**Directions**
Among the records that follow, find the line with "Write the bpy" and the line with "COL = scene.collection". Set down those lines and all lines between them exactly, without adding anything.

**Data lines**
---

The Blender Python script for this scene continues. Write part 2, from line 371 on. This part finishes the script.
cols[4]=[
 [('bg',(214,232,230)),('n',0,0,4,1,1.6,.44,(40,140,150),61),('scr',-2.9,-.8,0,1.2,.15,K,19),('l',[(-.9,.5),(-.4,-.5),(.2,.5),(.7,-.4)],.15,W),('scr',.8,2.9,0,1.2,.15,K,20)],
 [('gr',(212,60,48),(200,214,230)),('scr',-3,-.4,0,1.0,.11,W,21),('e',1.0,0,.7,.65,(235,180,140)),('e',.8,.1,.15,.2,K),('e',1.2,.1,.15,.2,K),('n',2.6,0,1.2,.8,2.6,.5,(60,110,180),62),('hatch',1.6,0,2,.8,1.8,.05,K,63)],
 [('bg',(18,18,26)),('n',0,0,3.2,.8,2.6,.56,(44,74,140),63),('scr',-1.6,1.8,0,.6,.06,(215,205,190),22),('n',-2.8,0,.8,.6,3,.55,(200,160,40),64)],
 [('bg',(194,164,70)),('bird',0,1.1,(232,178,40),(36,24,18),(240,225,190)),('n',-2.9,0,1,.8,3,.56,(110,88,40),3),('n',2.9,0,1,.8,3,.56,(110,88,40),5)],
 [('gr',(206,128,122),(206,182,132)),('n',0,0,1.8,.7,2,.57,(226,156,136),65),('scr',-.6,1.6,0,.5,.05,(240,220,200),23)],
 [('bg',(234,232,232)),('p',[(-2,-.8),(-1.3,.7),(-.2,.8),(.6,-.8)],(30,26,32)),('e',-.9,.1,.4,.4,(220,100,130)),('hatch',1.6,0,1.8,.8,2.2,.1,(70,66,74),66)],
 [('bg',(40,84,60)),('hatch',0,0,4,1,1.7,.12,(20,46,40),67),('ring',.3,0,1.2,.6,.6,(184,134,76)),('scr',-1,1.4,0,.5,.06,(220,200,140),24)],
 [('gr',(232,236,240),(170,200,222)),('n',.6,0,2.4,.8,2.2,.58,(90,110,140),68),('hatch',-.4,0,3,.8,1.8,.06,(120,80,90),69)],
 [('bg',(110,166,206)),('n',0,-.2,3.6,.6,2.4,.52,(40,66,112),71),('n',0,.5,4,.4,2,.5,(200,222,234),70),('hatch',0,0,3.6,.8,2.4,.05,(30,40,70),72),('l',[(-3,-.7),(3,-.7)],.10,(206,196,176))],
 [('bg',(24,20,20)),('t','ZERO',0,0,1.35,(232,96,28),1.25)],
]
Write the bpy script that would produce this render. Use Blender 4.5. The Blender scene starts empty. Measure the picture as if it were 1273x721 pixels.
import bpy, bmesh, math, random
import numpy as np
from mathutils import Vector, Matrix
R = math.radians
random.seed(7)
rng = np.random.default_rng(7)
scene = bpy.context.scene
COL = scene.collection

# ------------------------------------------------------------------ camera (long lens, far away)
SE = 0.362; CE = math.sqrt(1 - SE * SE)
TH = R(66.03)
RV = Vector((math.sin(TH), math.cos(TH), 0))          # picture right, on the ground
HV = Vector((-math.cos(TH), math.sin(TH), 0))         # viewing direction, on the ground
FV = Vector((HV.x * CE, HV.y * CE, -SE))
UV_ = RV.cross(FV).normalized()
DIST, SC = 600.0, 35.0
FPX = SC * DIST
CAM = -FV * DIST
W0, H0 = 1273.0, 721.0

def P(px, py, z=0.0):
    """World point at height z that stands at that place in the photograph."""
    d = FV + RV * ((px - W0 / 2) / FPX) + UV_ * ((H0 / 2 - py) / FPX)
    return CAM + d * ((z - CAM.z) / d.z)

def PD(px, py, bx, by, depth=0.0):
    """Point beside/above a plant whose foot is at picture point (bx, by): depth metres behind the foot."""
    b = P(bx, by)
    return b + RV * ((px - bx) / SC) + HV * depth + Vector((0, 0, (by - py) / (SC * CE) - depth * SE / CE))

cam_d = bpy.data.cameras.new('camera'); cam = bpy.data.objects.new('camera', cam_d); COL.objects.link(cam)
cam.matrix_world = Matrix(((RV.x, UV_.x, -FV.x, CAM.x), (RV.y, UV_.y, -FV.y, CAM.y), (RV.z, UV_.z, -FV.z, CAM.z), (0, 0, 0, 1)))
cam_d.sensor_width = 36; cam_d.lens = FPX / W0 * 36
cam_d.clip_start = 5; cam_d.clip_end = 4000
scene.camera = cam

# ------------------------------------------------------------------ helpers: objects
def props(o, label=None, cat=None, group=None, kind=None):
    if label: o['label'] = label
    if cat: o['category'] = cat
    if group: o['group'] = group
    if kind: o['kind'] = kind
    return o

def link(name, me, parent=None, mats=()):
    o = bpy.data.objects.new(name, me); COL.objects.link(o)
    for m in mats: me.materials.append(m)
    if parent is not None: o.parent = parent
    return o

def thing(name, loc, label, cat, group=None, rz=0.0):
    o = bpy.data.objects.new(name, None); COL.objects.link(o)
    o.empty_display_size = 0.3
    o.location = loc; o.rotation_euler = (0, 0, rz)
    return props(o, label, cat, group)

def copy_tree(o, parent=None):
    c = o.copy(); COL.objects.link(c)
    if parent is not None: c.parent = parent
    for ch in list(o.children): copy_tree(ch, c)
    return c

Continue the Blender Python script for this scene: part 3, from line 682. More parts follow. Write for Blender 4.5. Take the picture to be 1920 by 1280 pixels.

---

**Finished task**
Write the bpy script that would produce this render. Use Blender 4.5. The Blender scene starts empty. Measure the picture as if it were 1273x721 pixels.
import bpy, bmesh, math, random
import numpy as np
from mathutils import Vector, Matrix
R = math.radians
random.seed(7)
rng = np.random.default_rng(7)
scene = bpy.context.scene
COL = scene.collection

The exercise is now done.